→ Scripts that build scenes

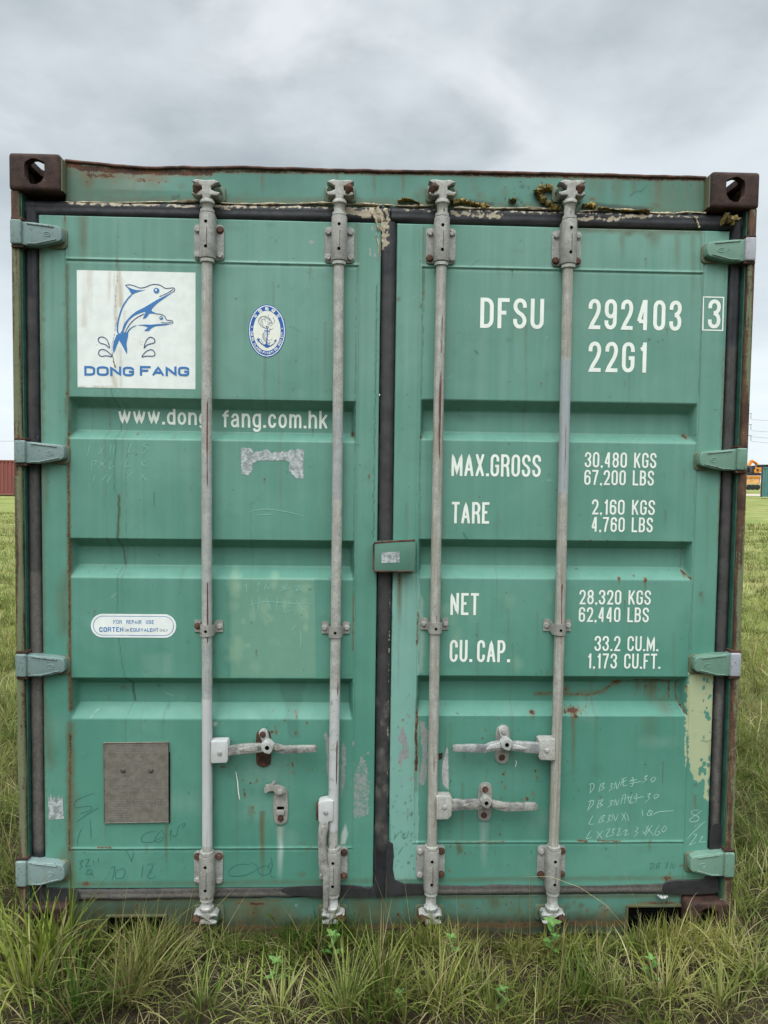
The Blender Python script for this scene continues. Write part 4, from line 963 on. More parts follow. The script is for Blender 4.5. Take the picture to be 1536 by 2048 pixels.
def gasket(strips, parent, ops):
    V = []; Fc = []; Wt = []; b = 0
    for a, c, w_, y in strips:
        X, Y, Z = gasket_strip(a, c, w_, y=y)
        g = Grid([0, 1], [0, 1], D); g.X, g.Z, g.Y = X, Z, Y; g.w = [np.zeros(X.shape + (4,)), np.zeros(X.shape + (4,))]; g.y0 = .04
        for o in ops: getattr(g, o[0])(*o[1:])
        n, k = X.shape; idx = np.arange(n * k).reshape(n, k) + b
        V.append(np.stack([X, Y, Z], -1).reshape(-1, 3)); Wt.append(g.w[0].reshape(-1, 4)); b += n * k
        Fc.append(np.stack([idx[:-1, :-1], idx[1:, :-1], idx[1:, 1:], idx[:-1, 1:]], -1).reshape(-1, 4))
    me = bpy.data.meshes.new('gasket'); me.from_pydata(np.concatenate(V).tolist(), [], np.concatenate(Fc).tolist())
    a = me.attributes.new('wear', 'FLOAT_COLOR', 'POINT'); a.data.foreach_set('color', np.concatenate(Wt).astype(np.float32).ravel())
    return link('gasket', me, M['rubber'], parent, smooth=True)
# channels on rubber: 0 dust, 1 beige smear, 2 -, 3 rust
OPL = [('line', 0, [(72, 1150), (76, 1400), (79, 1690)], 12, .9, .004), ('line', 0, [(70, 950), (72, 1160)], 8, .5), ('line', 0, [(62, 600), (64, 900)], 8, .28), ('line', 0, [(150, 1792), (400, 1788)], 14, 1.0, .006), ('line', 0, [(400, 1786), (575, 1786)], 14, .75, .006), ('line', 0, [(777, 560), (772, 900), (766, 1500), (764, 1690)], 12, .24), ('specks', 0, (752, 1400, 782, 1690), 40, 7, .7, 3),
       ('line', 1, [(140, 408), (300, 411), (420, 413), (560, 415), (740, 416)], 4.5, .62, .008), ('line', 1, [(680, 425), (735, 430)], 8, .75, .01), ('line', 1, [(745, 416), (765, 440), (766, 490)], 13, .82, .014), ('spot', 1, 735, 428, 22, 12, .8), ('spot', 1, 790, 424, 20, 10, .75), ('spot', 1, 165, 407, 12, 5, .8), ('spot', 1, 450, 418, 30, 5, .75), ('line', 1, [(778, 1690), (775, 1500), (780, 1180)], 2.2, .5, .006), ('line', 3, [(92, 1345), (88, 1690)], 2, .35)]
YG = .040
GL = gasket([((-1.166, .135), (-1.166, 2.432), .042, YG), ((-1.187, 2.4305), (0.002, 2.4370), .050, YG + .0015), ((-1.187, .134), (0.0, .146), .043, YG + .0015), ((0.0, .125), (0.0, 2.4125), .047, YG - .003)], DOOR_L, OPL)
OPR = [('line', 0, [(1462, 700), (1452, 1000), (1440, 1300), (1432, 1660)], 9, .38, .004), ('line', 0, [(1436, 1390), (1428, 1660)], 7, .9, .004), ('line', 0, [(850, 1782), (1100, 1779), (1330, 1777)], 15, .9, .006), ('line', 0, [(1100, 1772), (1320, 1770)], 3, .7, .004), ('line', 1, [(810, 420), (900, 422), (1000, 424), (1160, 428), (1290, 430), (1410, 436)], 3.6, .62, .008), ('line', 1, [(905, 428), (960, 432), (1000, 434)], 7, .62, .01), ('line', 1, [(1155, 438), (1210, 440), (1300, 432)], 6, .66, .008), ('line', 0, [(830, 445), (1400, 455)], 3, .3), ('spot', 3, 1335, 1776, 12, 10, .8)]
GR = gasket([((1.165, .155), (1.165, 2.438), .040, YG), ((.006, 2.4375), (1.185, 2.4400), .050, YG + .0015), ((.004, .1475), (1.185, .1520), .044, YG + .0015)], DOOR_R, OPR)
def cover(pts, Y, bev, nm='gasket_patch', parent=None, mat=None):
    bm = bmesh.new(); bm_prism(bm, pxz(smooth(pts, 3, True), Y), Y, Y + .03, bev, 3); return from_bm(nm, bm, mat or M['rubber'], parent, wear=(.10, 0, 0, 0))
cover([(56, 1778), (70, 1772), (92, 1776), (152, 1779), (154, 1806), (70, 1806), (52, 1800)], .031, .004, parent=DOOR_L)
cover([(749, 1690), (786, 1688), (790, 1760), (850, 1769), (852, 1788), (752, 1794), (640, 1795), (575, 1790), (572, 1774), (700, 1770), (747, 1771)], .032, .003, parent=DOOR_L)
cover([(1334, 1763), (1400, 1760), (1416, 1752), (1436, 1756), (1438, 1780), (1430, 1788), (1334, 1789)], .031, .004, parent=DOOR_R)
cover([(1424, 1650), (1446, 1655), (1444, 1706), (1420, 1706)], .031, .004, parent=DOOR_R)

# ------------------------------------------------------------------ hinges
def hinge(side, tip, post, top, bot, mat, knuckle=None):
    """tip / post = blade end and post edge in photo pixels, top / bot = knuckle's pixel rows at the post"""
    s = side
    yk = -.008
    pk = at(post, top, yk); pb = at(post, bot, yk); zt, zb = pk.z, pb.z; h = zt - zb
    xo = pk.x; xi = xo - s * .036; xt = at(tip, (top + bot) / 2, .015).x
    bm = bmesh.new()
    bm_box(bm, min(xo, xi), max(xo, xi), yk, .05, zb, zt, .0075, 3)
    root = from_bm('hinge', bm, knuckle or mat, BOX, wear=(.05, .25, 0, 0))
    # blade: waisted plate from the knuckle on to the door, tapering to a rounded tip
    def bl(o, t0=0.0):
        x = lambda u: xi + (xt - xi) * u + s * o * (1 if u > .5 else 0)
        zc = (zt + zb) / 2 - .001
        top_ = [(x(-.05), zc + h * .46 - o), (x(.12), zc + h * .45 - o), (x(.30), zc + h * .42 - o), (x(.60), zc + h * .38 - o), (x(.86), zc + h * .33 - o)]
        tip_ = [(x(.95), zc + h * .27 - o), (x(.99), zc + h * .14), (x(1.0), zc - h * .12), (x(.98), zc - h * .24 + o), (x(.92), zc - h * .31 + o)]
        bot_ = [(x(.62), zc - h * .42 + o), (x(.35), zc - h * .50 + o), (x(.12), zc - h * .50 + o), (x(-.05), zc - h * .48 + o)]
        return top_ + tip_ + bot_
    bm = bmesh.new(); bm_prism(bm, bl(0), .002, .05, .005, 3)
    b = from_bm('hinge_blade', bm, mat, root, wear=(0, .22, 0, 0))
    for k in (0, 1):       # raised ribs along the upper and lower edge, embossed oval
        pass
    bm = bmesh.new(); P = bl(.008)
    y = -.0005
    bm_tube(bm, [(p[0], y + .0022, p[1] + .002) for p in P[1:5]], .0026, 8)
    bm_tube(bm, [(p[0], y + .0022, p[1] - .002) for p in P[9:13]], .0026, 8)
    from_bm('hinge_rib', bm, mat, root, wear=(.10, .3, 0, 0))
    bm = bmesh.new(); cx, cz = xi + (xt - xi) * .62, (zt + zb) / 2 - .004
    ring = [(cx + .0105 * math.cos(math.tau * i / 20), .0018, cz + .007 * math.sin(math.tau * i / 20)) for i in range(21)]
    bm_tube(bm, ring, .0013, 6); bm_tube(bm, [(cx - .005, .0018, cz), (cx - .001, .0018, cz + .0012), (cx + .001, .0018, cz - .0012), (cx + .005, .0018, cz)], .0011, 6)
    from_bm('cast_mark', bm, mat, root)
    bm = bmesh.new()       # welded foot plate under the tip, hidden rust line round it
    x0, x1 = sorted((xt - s * .006, xt + s * .060)); zc = (zt + zb) / 2 - .002
    bm_prism(bm, rrect(x0, x1, zc - h * .50, zc + h * .36, .016), D - .006, D + .01, .004, 3)
    from_bm('foot_plate', bm, M['frame_green'], root, wear=(.36, .6, 0, 0))
    for z in (zt + .0045, zb - .0045):       # hinge pin ends in the gaps of the post
        bm = bmesh.new(); bm_box(bm, min(xo, xi) + .001, max(xo, xi) + .001, -.001, .05, z - .004, z + .004, .002)
        from_bm('hinge_pin', bm, M['rust'], root)
    return root
for tip, post, top, bot in ((127, 18.5, 437, 487), (132, 27, 880, 926), (133, 29, 1309, 1355), (132, 29.5, 1724, 1775)):
    hinge(-1, tip, post, top, bot, M['hinge_teal'])
for tip, post, top, bot, kn in ((1411, 1514.5, 474, 521, M['lilac']), (1396, 1497, 896, 941, None), (1385, 1484, 1307, 1354, M['lilac']), (1377, 1471.5, 1707, 1756, None)):
    hinge(1, tip, post, top, bot, M['hinge_green'], kn)

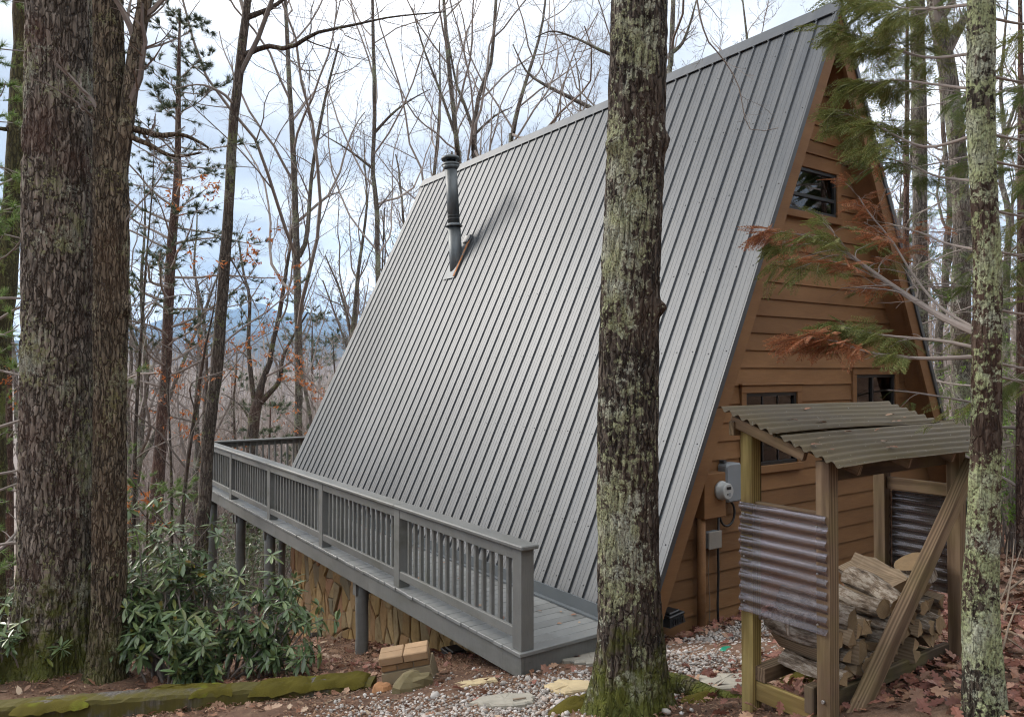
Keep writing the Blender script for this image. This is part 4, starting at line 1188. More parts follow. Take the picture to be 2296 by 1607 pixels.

→ WORK TO COMPLETE
Find all lines where the word "this" appears. Copy them.

→ COMPLETE OUTPUT
The Blender Python script for this scene continues. Write part 4, from line 963 on. More parts follow. The script is for Blender 4.5. Take the picture to be 1536 by 2048 pixels.
Keep writing the Blender script for this image. This is part 4, starting at line 1188. More parts follow. Take the picture to be 2296 by 1607 pixels.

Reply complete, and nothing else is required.